§ AIM OF THE EXERCISE: Take the material below and retype it in full; pictures are left out.

§ MATERIAL PROVIDED:
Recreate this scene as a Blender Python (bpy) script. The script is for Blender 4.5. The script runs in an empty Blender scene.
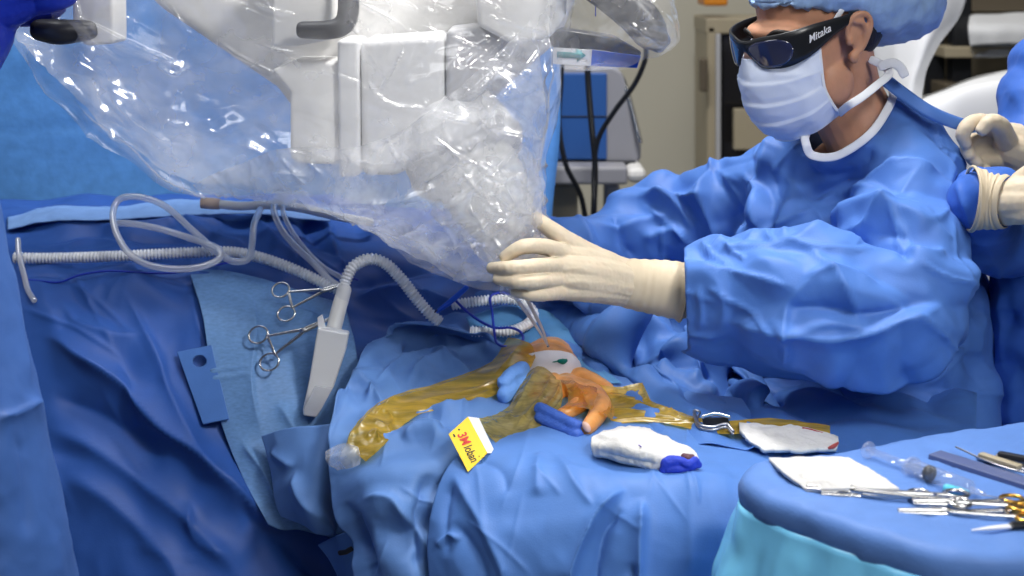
import bpy, math, random
import numpy as np
from mathutils import Vector, Matrix, noise as mnoise

random.seed(7)
scene = bpy.context.scene
COL = scene.collection

# ------------------------------------------------------------------ camera
LENS = 50.0
FPX = LENS / 36.0 * 1024.0
PITCH = math.radians(13.0)
CAM = np.array((0.0, 0.0, 1.5))
cam_data = bpy.data.cameras.new('camera')
cam_data.lens = LENS
cam_data.sensor_width = 36.0
cam_data.clip_start = 0.05
cam_data.dof.use_dof = True
cam_data.dof.focus_distance = 2.05
cam_data.dof.aperture_fstop = 4.5
cam = bpy.data.objects.new('camera', cam_data)
COL.objects.link(cam)
cam.location = CAM
cam.rotation_euler = (math.radians(90) - PITCH, 0, 0)
scene.camera = cam

# ------------------------------------------------------------------ light
world = bpy.data.worlds.new('world')
scene.world = world
world.use_nodes = True
world.node_tree.nodes['Background'].inputs[0].default_value = (0.86, 0.92, 1.0, 1)
world.node_tree.nodes['Background'].inputs[1].default_value = 0.065


def area(name, loc, target, size, power, color=(1, 1, 1), size_y=None, spread=None):
    d = bpy.data.lights.new(name, 'AREA')
    d.energy = power
    d.size = size
    if size_y:
        d.shape = 'RECTANGLE'
        d.size_y = size_y
    if spread:
        d.spread = math.radians(spread)
    d.color = color
    o = bpy.data.objects.new(name, d)
    COL.objects.link(o)
    o.location = loc
    v = Vector(target) - Vector(loc)
    o.rotation_euler = v.to_track_quat('-Z', 'Y').to_euler()
    return o


area('surgical_lamp_light', (0.15, 2.35, 3.0), (0.1, 2.2, 0.9), 0.42, 56, (1.0, 0.98, 0.95))
area('fill_light_screen', (-0.9, 1.9, 3.2), (-0.7, 2.9, 1.2), 1.0, 17, (0.97, 0.99, 1.0), 0.6)  # unseen fill, placed to brighten the face of the screen drape
area('fill_light_bag', (0.95, 0.75, 2.55), (-0.15, 2.0, 1.22), 0.35, 3.6, (1.0, 0.98, 0.95), spread=55)  # added narrow lamp, whitens the plastic bag and the mask
area('ceiling_panel_light_back', (0.6, 3.7, 3.2), (0.6, 3.7, 0.0), 1.2, 9, (1.0, 0.97, 0.92), 1.2)

area('ceiling_panel_light_front', (0.35, 0.3, 3.1), (0.1, 2.1, 1.0), 1.0, 8, (0.98, 0.99, 1.0), 0.6)
area('fill_light_tray', (1.0, -0.3, 2.3), (0.62, 1.5, 0.65), 0.9, 3.2, (0.98, 0.99, 1.0), 0.9, spread=50)  # added low fill, narrowed to brighten the instrument stand and its skirt

scene.view_settings.view_transform = 'Standard'
scene.view_settings.look = 'None'
scene.view_settings.exposure = -0.06
scene.view_settings.gamma = 1.0
scene.view_settings.use_curve_mapping = False
scene.cycles.transparent_max_bounces = 16
scene.cycles.max_bounces = 8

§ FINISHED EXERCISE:
Recreate this scene as a Blender Python (bpy) script. The script is for Blender 4.5. The script runs in an empty Blender scene.
import bpy, math, random
import numpy as np
from mathutils import Vector, Matrix, noise as mnoise

random.seed(7)
scene = bpy.context.scene
COL = scene.collection

# ------------------------------------------------------------------ camera
LENS = 50.0
FPX = LENS / 36.0 * 1024.0
PITCH = math.radians(13.0)
CAM = np.array((0.0, 0.0, 1.5))
cam_data = bpy.data.cameras.new('camera')
cam_data.lens = LENS
cam_data.sensor_width = 36.0
cam_data.clip_start = 0.05
cam_data.dof.use_dof = True
cam_data.dof.focus_distance = 2.05
cam_data.dof.aperture_fstop = 4.5
cam = bpy.data.objects.new('camera', cam_data)
COL.objects.link(cam)
cam.location = CAM
cam.rotation_euler = (math.radians(90) - PITCH, 0, 0)
scene.camera = cam

# ------------------------------------------------------------------ light
world = bpy.data.worlds.new('world')
scene.world = world
world.use_nodes = True
world.node_tree.nodes['Background'].inputs[0].default_value = (0.86, 0.92, 1.0, 1)
world.node_tree.nodes['Background'].inputs[1].default_value = 0.065


def area(name, loc, target, size, power, color=(1, 1, 1), size_y=None, spread=None):
    d = bpy.data.lights.new(name, 'AREA')
    d.energy = power
    d.size = size
    if size_y:
        d.shape = 'RECTANGLE'
        d.size_y = size_y
    if spread:
        d.spread = math.radians(spread)
    d.color = color
    o = bpy.data.objects.new(name, d)
    COL.objects.link(o)
    o.location = loc
    v = Vector(target) - Vector(loc)
    o.rotation_euler = v.to_track_quat('-Z', 'Y').to_euler()
    return o


area('surgical_lamp_light', (0.15, 2.35, 3.0), (0.1, 2.2, 0.9), 0.42, 56, (1.0, 0.98, 0.95))
area('fill_light_screen', (-0.9, 1.9, 3.2), (-0.7, 2.9, 1.2), 1.0, 17, (0.97, 0.99, 1.0), 0.6)  # unseen fill, placed to brighten the face of the screen drape
area('fill_light_bag', (0.95, 0.75, 2.55), (-0.15, 2.0, 1.22), 0.35, 3.6, (1.0, 0.98, 0.95), spread=55)  # added narrow lamp, whitens the plastic bag and the mask
area('ceiling_panel_light_back', (0.6, 3.7, 3.2), (0.6, 3.7, 0.0), 1.2, 9, (1.0, 0.97, 0.92), 1.2)

area('ceiling_panel_light_front', (0.35, 0.3, 3.1), (0.1, 2.1, 1.0), 1.0, 8, (0.98, 0.99, 1.0), 0.6)
area('fill_light_tray', (1.0, -0.3, 2.3), (0.62, 1.5, 0.65), 0.9, 3.2, (0.98, 0.99, 1.0), 0.9, spread=50)  # added low fill, narrowed to brighten the instrument stand and its skirt

scene.view_settings.view_transform = 'Standard'
scene.view_settings.look = 'None'
scene.view_settings.exposure = -0.06
scene.view_settings.gamma = 1.0
scene.view_settings.use_curve_mapping = False
scene.cycles.transparent_max_bounces = 16
scene.cycles.max_bounces = 8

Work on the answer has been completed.